> **SET EXERCISE**
Copy out every line exactly, passing over the pictures.

> **PROVIDED MATERIAL**

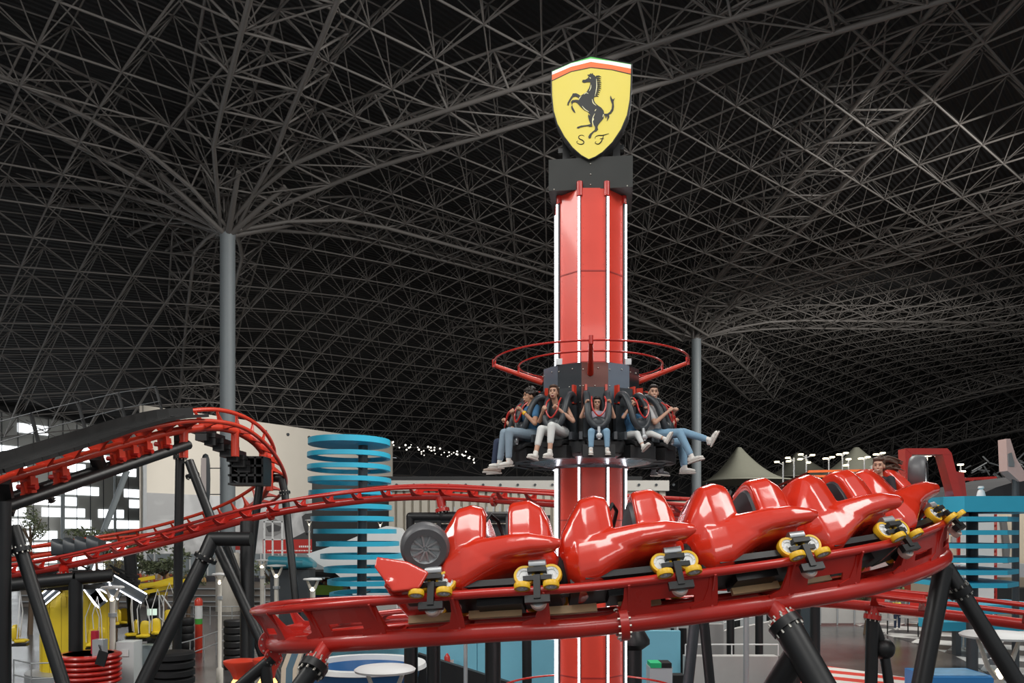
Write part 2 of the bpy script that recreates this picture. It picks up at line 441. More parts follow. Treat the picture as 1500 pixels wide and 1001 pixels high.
# grey photographic mural with dark figures and a red band on the beige wall
mu = bpy.data.materials.new('grey mural print'); mu.use_nodes = True
nt = mu.node_tree; b = nt.nodes['Principled BSDF']; b.inputs['Roughness'].default_value = .6
tc = nt.nodes.new('ShaderNodeTexCoord'); n1 = nt.nodes.new('ShaderNodeTexNoise'); n1.inputs['Scale'].default_value = .22; n1.inputs['Detail'].default_value = 3; n1.inputs['Distortion'].default_value = 1.2
nt.links.new(tc.outputs['Object'], n1.inputs['Vector']); cr = nt.nodes.new('ShaderNodeValToRGB')
for e, (p, c) in zip((0, 1), ((.4, .33), (.6, .55))): cr.color_ramp.elements[e].position = p; cr.color_ramp.elements[e].color = (c, c*1.01, c*1.02, 1)
nt.links.new(n1.outputs['Fac'], cr.inputs['Fac']); nt.links.new(cr.outputs['Color'], b.inputs['Base Color'])
def on_wall(px):    # point of the beige wall's face seen at column px
    k = (px-750)/F; o = b0+bn*.26; t = (k*o.y-o.x)/(bd.x-k*bd.y); return o+bd*t
def wpanel(x0, x1, y0, y1, m, name, lab, cat, off=0.0):
    a = on_wall(x0); c = on_wall(x1); z1 = PZ(y0, a.y); z0 = max(PZ(y1, a.y), .05)
    mb = MB().bar(Vector((a.x, a.y, (z0+z1)/2))+bn*(.06+off), Vector((c.x, c.y, (z0+z1)/2))+bn*(.06+off), .08, z1-z0)
    return tag(mb.build(name, m, smooth=False), lab, cat)
wpanel(214, 572, 722, 860, mu, 'wall_mural', 'pale grey photographic mural covering the lower beige wall', 'mural')
tm = thing('mural_figure', 'dark figure of a driver with cap printed on the grey mural', 'mural', on_wall(455))
def wpoly(pts, m, par, name, off=.12):
    mb = MB(); 
    c = on_wall(sum(p[0] for p in pts)/len(pts))
    z0 = c.y
    pl = []
    for px, py in pts:
        w = on_wall(px); pl.append(((w-c).dot(bd), PZ(py, w.y)))
    mb.prism(pl, (c.x+bn.x*off, c.y+bn.y*off, 0), bd, (0, 0, 1), bn, .03)
    return mb.build(name, m, par, smooth=False)
MUD = mat('mural dark print', (.06, .06, .062), .6, var=.3, vscale=.6); MUG = mat('mural mid grey print', (.2, .2, .2), .6, var=.3, vscale=.6)
wpoly([(441,757),(446,753),(456,752),(463,756),(460,775),(455,788),(447,784),(443,770)], MUD, tm, 'print')
wpoly([(425,790),(445,780),(462,786),(480,778),(497,775),(502,757),(510,757),(507,790),(480,795),(440,797)], MUD, tm, 'print')
wpoly([(492,745),(500,742),(500,757),(493,757)], MUD, tm, 'print')
tn = thing('mural_figure', 'grey racing helmet printed on the mural left of the driver', 'mural', on_wall(400))
wpoly([(384,775),(390,762),(402,760),(410,766),(412,780),(400,786),(388,785)], MUG, tn, 'print'); wpoly([(388,772),(400,768),(410,772),(408,778),(392,780)], MUD, tn, 'visor', .16)
wpanel(384, 520, 791, 812, mat('banner red', (.42, .035, .03), .6), 'red_banner', 'long dull red banner under the mural with rows of tiny white text', 'banner', .1)
# banner lettering: rows of small white marks
tl = MB(); rnd = random.Random(5)
for row, y in enumerate((801, 807)):
    x = 390 if row else 436
    while x < (516 if row else 452):
        w = rnd.uniform(1.0, 2.2); a = on_wall(x); c = on_wall(x+w); zc = PZ(y, a.y)
        tl.bar(Vector((a.x, a.y, zc))+bn*.2, Vector((c.x, c.y, zc))+bn*.2, .02, .14 if row else .2); x += w+1.0
tag(tl.build('banner_lettering', WHT, smooth=False), 'tiny white lettering on the dull red banner', 'lettering', kind='stuff')
wpanel(209, 214, 640, 860, LGR, 'corner_strip', 'narrow grey strip at the left corner of the beige wall', 'trim')
# oval wall lamp on the column side
t = thing('wall_sign', 'tall narrow framed sign hanging beside the grey column', 'sign', P(301, 722, 50))
c = P(301, 703, 50)
MB().loft([(-.28, .1, -1.25, 1.25), (0, .3, -1.6, 1.6), (.28, .1, -1.25, 1.25)], 16, 3).xf(Matrix.Translation(c)@Matrix.Rotation(PI/2, 4, 'Z')).build('frame', DGR, t)
MB().box(c+V(0, -.3, 0), (.3, .06, 2.6)).build('face', mat('sign pinkish face', (.55, .48, .46), .5), t, smooth=False)
MB().tube(c+V(.2, 0, .7), c+V(.95, 0, .7), .03).tube(c+V(.2, 0, -.9), c+V(.95, 0, -.9), .03).build('bracket', DGR, t)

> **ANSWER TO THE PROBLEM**
Write part 2 of the bpy script that recreates this picture. It picks up at line 441. More parts follow. Treat the picture as 1500 pixels wide and 1001 pixels high.
# grey photographic mural with dark figures and a red band on the beige wall
mu = bpy.data.materials.new('grey mural print'); mu.use_nodes = True
nt = mu.node_tree; b = nt.nodes['Principled BSDF']; b.inputs['Roughness'].default_value = .6
tc = nt.nodes.new('ShaderNodeTexCoord'); n1 = nt.nodes.new('ShaderNodeTexNoise'); n1.inputs['Scale'].default_value = .22; n1.inputs['Detail'].default_value = 3; n1.inputs['Distortion'].default_value = 1.2
nt.links.new(tc.outputs['Object'], n1.inputs['Vector']); cr = nt.nodes.new('ShaderNodeValToRGB')
for e, (p, c) in zip((0, 1), ((.4, .33), (.6, .55))): cr.color_ramp.elements[e].position = p; cr.color_ramp.elements[e].color = (c, c*1.01, c*1.02, 1)
nt.links.new(n1.outputs['Fac'], cr.inputs['Fac']); nt.links.new(cr.outputs['Color'], b.inputs['Base Color'])
def on_wall(px):    # point of the beige wall's face seen at column px
    k = (px-750)/F; o = b0+bn*.26; t = (k*o.y-o.x)/(bd.x-k*bd.y); return o+bd*t
def wpanel(x0, x1, y0, y1, m, name, lab, cat, off=0.0):
    a = on_wall(x0); c = on_wall(x1); z1 = PZ(y0, a.y); z0 = max(PZ(y1, a.y), .05)
    mb = MB().bar(Vector((a.x, a.y, (z0+z1)/2))+bn*(.06+off), Vector((c.x, c.y, (z0+z1)/2))+bn*(.06+off), .08, z1-z0)
    return tag(mb.build(name, m, smooth=False), lab, cat)
wpanel(214, 572, 722, 860, mu, 'wall_mural', 'pale grey photographic mural covering the lower beige wall', 'mural')
tm = thing('mural_figure', 'dark figure of a driver with cap printed on the grey mural', 'mural', on_wall(455))
def wpoly(pts, m, par, name, off=.12):
    mb = MB(); 
    c = on_wall(sum(p[0] for p in pts)/len(pts))
    z0 = c.y
    pl = []
    for px, py in pts:
        w = on_wall(px); pl.append(((w-c).dot(bd), PZ(py, w.y)))
    mb.prism(pl, (c.x+bn.x*off, c.y+bn.y*off, 0), bd, (0, 0, 1), bn, .03)
    return mb.build(name, m, par, smooth=False)
MUD = mat('mural dark print', (.06, .06, .062), .6, var=.3, vscale=.6); MUG = mat('mural mid grey print', (.2, .2, .2), .6, var=.3, vscale=.6)
wpoly([(441,757),(446,753),(456,752),(463,756),(460,775),(455,788),(447,784),(443,770)], MUD, tm, 'print')
wpoly([(425,790),(445,780),(462,786),(480,778),(497,775),(502,757),(510,757),(507,790),(480,795),(440,797)], MUD, tm, 'print')
wpoly([(492,745),(500,742),(500,757),(493,757)], MUD, tm, 'print')
tn = thing('mural_figure', 'grey racing helmet printed on the mural left of the driver', 'mural', on_wall(400))
wpoly([(384,775),(390,762),(402,760),(410,766),(412,780),(400,786),(388,785)], MUG, tn, 'print'); wpoly([(388,772),(400,768),(410,772),(408,778),(392,780)], MUD, tn, 'visor', .16)
wpanel(384, 520, 791, 812, mat('banner red', (.42, .035, .03), .6), 'red_banner', 'long dull red banner under the mural with rows of tiny white text', 'banner', .1)
# banner lettering: rows of small white marks
tl = MB(); rnd = random.Random(5)
for row, y in enumerate((801, 807)):
    x = 390 if row else 436
    while x < (516 if row else 452):
        w = rnd.uniform(1.0, 2.2); a = on_wall(x); c = on_wall(x+w); zc = PZ(y, a.y)
        tl.bar(Vector((a.x, a.y, zc))+bn*.2, Vector((c.x, c.y, zc))+bn*.2, .02, .14 if row else .2); x += w+1.0
tag(tl.build('banner_lettering', WHT, smooth=False), 'tiny white lettering on the dull red banner', 'lettering', kind='stuff')
wpanel(209, 214, 640, 860, LGR, 'corner_strip', 'narrow grey strip at the left corner of the beige wall', 'trim')
# oval wall lamp on the column side
t = thing('wall_sign', 'tall narrow framed sign hanging beside the grey column', 'sign', P(301, 722, 50))
c = P(301, 703, 50)
MB().loft([(-.28, .1, -1.25, 1.25), (0, .3, -1.6, 1.6), (.28, .1, -1.25, 1.25)], 16, 3).xf(Matrix.Translation(c)@Matrix.Rotation(PI/2, 4, 'Z')).build('frame', DGR, t)
MB().box(c+V(0, -.3, 0), (.3, .06, 2.6)).build('face', mat('sign pinkish face', (.55, .48, .46), .5), t, smooth=False)
MB().tube(c+V(.2, 0, .7), c+V(.95, 0, .7), .03).tube(c+V(.2, 0, -.9), c+V(.95, 0, -.9), .03).build('bracket', DGR, t)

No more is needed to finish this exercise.